Ogives are alternating wave crests and valleys (troughs) that appear as dark and light bands of ice on glacier surfaces. They are linked to seasonal motion of glaciers; the width of one dark and one light band generally equals the annual movement of the glacier.
Glaciers cover about 10 percent of Earth’s land surface and they are the largest freshwater reservoirs on earth.

On the basis of the location of the glacier, they can be classified as:
Continental Glacier/Piedmont Glacier: they move outward in all directions
Valley/Mountain Glaciers: Move from higher elevation to lower.

Erosional landforms due to Glaciers

1. Cirque or Corris
They are deep, long and wide troughs or basins with very steep concave to vertically dropping high walls at its head as well as sides. They are simply a bowl-shaped depression formed due to the erosional activity of glaciers. When these depressions are filled with water, they are called as Cirque lake or Corrie Lake or Tarn Lakes.

2. Hanging Valleys or U-shaped Valleys, Fjords/fiords
The Glacier doesn’t create a new valley like a river does but deepens and widens a pre-existing valley by smoothening away the irregularities. These valleys, which are formed by the glacial erosions assume the shape of letter ‘U’ and hence are called as U-shaped Valleys or Hanging Valleys. A fjord is a very deep glacial trough filled with sea water and making up shorelines.
A fjord is formed when a glacier cuts a U-shaped valley by ice segregation and abrasion of the surrounding bedrock and this valley gradually gets filled with the seawater (formed in mountains nearby sea).

3. Horns and Aretes
Horns are sharp pointed and steep-sided peaks.They are formed by headward erosion of cirque wall.
When the divide between two cirque walls gets narrow because of progressive erosions, it results in the formation of a saw-toothed ridge called Arete.

Erosion and Deposition: Action of Wind and Waves

Action of Winds:

The wind is the main geomorphic agent in the hot deserts. Winds in hot deserts have greater speed which causes erosional and depositional activities in the desert. The landforms which are created by erosional and depositional activities of wind are called as Aeolian Landforms.
An erg (also known as sand sea / dune sea / sand sheet if it lacks dunes) is a broad, flat area of desert covered with wind-swept sand with little or no vegetative cover. It is defined as a desert area that contains more than 125 square kilometres of aeolian or wind-blown sand and where sand covers more than 20% of the surface. Smaller areas are known as “dune fields”. The largest hot desert in the world, the Sahara, contains several ergs.

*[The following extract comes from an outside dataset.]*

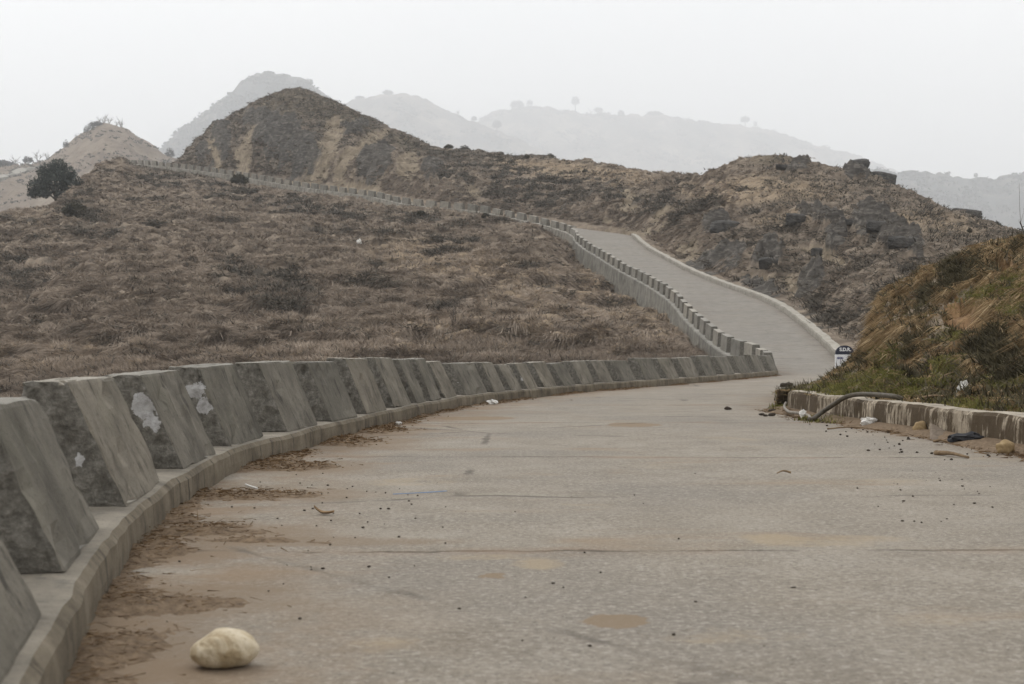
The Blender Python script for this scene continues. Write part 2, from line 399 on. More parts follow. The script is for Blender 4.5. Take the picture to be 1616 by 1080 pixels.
PILES = [(215, 955, .55, .34, .032), (150, 1030, .35, .5, .036), (290, 842, .55, .34, .045), (400, 854, .85, .13, .018), (375, 782, .65, .42, .045), (430, 739, .65, .5, .045), (535, 699, .6, .9, .035), (600, 682, .45, 1.0, .03), (250, 872, .3, .3, .045)]
dust = np.zeros(P.shape[:2])
for (cx, cy, rx, ry, hh) in PILES:
    c_ = gnd(cx, cy); dust = np.maximum(dust, np.clip(1.55 - np.hypot((P[..., 0] - c_.x) / (rx * 1.1), (P[..., 1] - c_.y) / (ry * 1.15)), 0, 1))
road = mesh_arrays('road', P.reshape(-1, 3), grid_faces(len(ss), NT_)[:, ::-1], M['road'],
                   {'along': P[..., 1].ravel(), 'left': (W[:, None] * ts[None]).ravel(), 'right': (W[:, None] * (1 - ts)[None]).ravel(), 'mud': mud.ravel(), 'ochre': och.ravel(), 'dust': dust.ravel()}, True)
tag(road, 'pale concrete mountain road climbing away over the ridge', 'road', kind='structure')

# ------------------------------------------------------------------ terrain
def pchip(xk, yk, x):
    h = np.diff(xk); dl = np.diff(yk) / h; m = np.zeros_like(yk)
    m[0] = dl[0]; m[-1] = dl[-1]
    for i in range(1, len(xk) - 1):
        if dl[i - 1] * dl[i] > 0:
            w1 = 2 * h[i] + h[i - 1]; w2 = h[i] + 2 * h[i - 1]
            m[i] = (w1 + w2) / (w1 / dl[i - 1] + w2 / dl[i])
    i = np.clip(np.searchsorted(xk, x) - 1, 0, len(h) - 1)
    t = np.clip((x - xk[i]) / h[i], 0, 1); hh = h[i]
    return ((1 + 2 * t) * (1 - t) ** 2) * yk[i] + t * (1 - t) ** 2 * hh * m[i] + t * t * (3 - 2 * t) * yk[i + 1] + t * t * (t - 1) * hh * m[i + 1]

def tab(rows, isz=False):
    a = np.array(rows, float)
    z = a[:, 2] if isz else zy(a[:, 2], a[:, 1])
    return a[:, 0], a[:, 1], z
K2 = tab([(-1400, 50, 700), (-300, 55, 660), (0, 55, 632), (85, 55, 618), (200, 55, 600), (334, 55, 590), (535, 55, 582), (860, 55, 580), (1050, 52, 578), (1100, 48, 576), (1160, 40, 610), (3000, 34, 600)])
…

Erosional Landforms due to Wind

1. Pediplains
When the high relief structures in deserts are reduced to low featureless plains by the activities of wind, they are called as Pediplains.

2. Deflation Hollows
Deflation is the removal of loose particles from the ground by the action of wind.
When deflation causes a shallow depression by persistent movements of wind, they are called as deflation hollows.

3. Mushroom Tables
Ventifacts are rocks that have been abraded, pitted, etched, grooved, or polished by wind-driven sand or ice crystals. These geomorphic features are most typically found in arid environments where there is little vegetation to interfere with aeolian particle transport, where there are frequently strong winds, and where there is a steady but not overwhelming supply of sand.
Mushroom Tables / Mushroom rocks are Ventifacts in the shape of a mushroom. In deserts, a greater amount of sand and rock particles are transported close to the ground by the winds which cause more bottom erosion in overlying rocks than the top. This result in the formation of rock pillars shaped like a mushroom with narrow pillars with broad top surfaces.

Depositional Landforms of Wind

1. Sand dunes
Dry hot deserts are good places for sand dune formation. According to the shape of a sand dune, there are varieties of sand dune forms like Barchans, Seifs etc.
The crescent-shaped dunes are called as Barchans and they are the most common one.
Seif is similar to Barchans but has only one wing or point.

2. Loess
In several large areas of the world, the surface is covered by deposits of wind-transported silt that has settled out from dust storms over many thousands of years. These depositions are called as Loess.